Musharraf calls Pakistan a 'very dangerous' country

Musharraf calls Pakistan a 'very dangerous' country

"It is very dangerous, yes, I will have to admit," Musharraf told Time magazine when asked during an interview whether Pakistan was the most dangerous country in the world.

The most dangerous country is Afghanistan, according to Musharraf, who is now living in exile in London and is planning to return home to run for the post of the President which he left in 2008. He is also wanted in his country in connection with the assassination of former Prime Minister Benazir Bhutto.

Asked which is more of a threat to Pakistan — extremism or India, he said, "At the moment, it's extremism and terrorism. But you can't compare. Let's not think this is a permanent situation.

"The orientation of 90 per cent of Indian troops is against Pakistan. We cannot ever ignore India, which poses an existential threat to Pakistan."

When pointed out that he had stepped down at the behest of people and the uprisings in Tunisia and Egypt saw their rulers being toppled, Musharraf said, "I would like to seriously object to the comparison. I left peacefully through my own volition. So please don't compare me to those two."

On what advise he would give to embattled Libyan leader Muammar Gaddafi, he said, "The will of the people should reign supreme. It's almost a civil war there. A political situation must be found."

To a question on his plans to return to Pakistan to run again for the Presidential post, Musharraf said, "For the sake of Pakistan. I am very comfortable. I go around the world lecturing, and they pay me well.

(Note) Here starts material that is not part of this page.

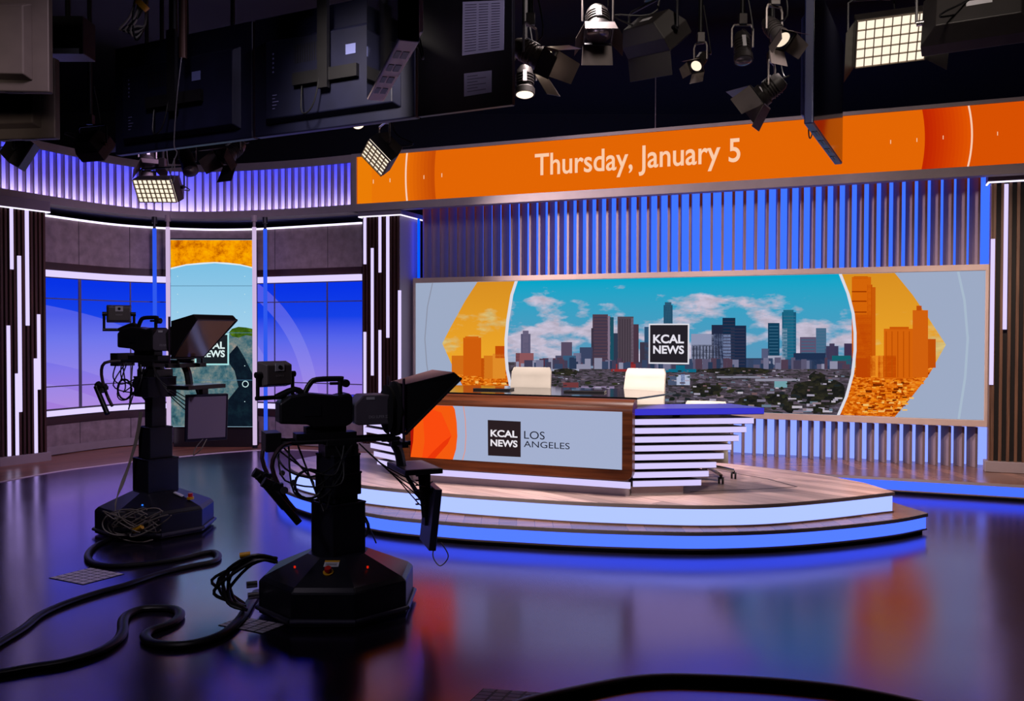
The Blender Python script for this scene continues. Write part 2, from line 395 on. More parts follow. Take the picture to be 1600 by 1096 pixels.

"But there is a cause bigger than the self. I governed the country for nine years — successfully. So I don't have to reinvent the wheel. And I know Pakistan is suffering. I know there is a vacuum of leadership. Therefore the cause of Pakistan pulls me toward my destiny. Maybe it's a call of destiny much more for the nation than for myself."

On if he saw any good leadership in Pakistan that will shift the country from the grip of religious extremists, Musharraf replied, "That is why I want to go back."

Responding to a question on Pakistan's nuclear arsenal, he said, "...Yes, we have nuclear weapons, and we are proud of it. Nuclear weapons are the pride of every man, woman and child walking in the streets of Pakistan. Why are we nuclear? Because of India."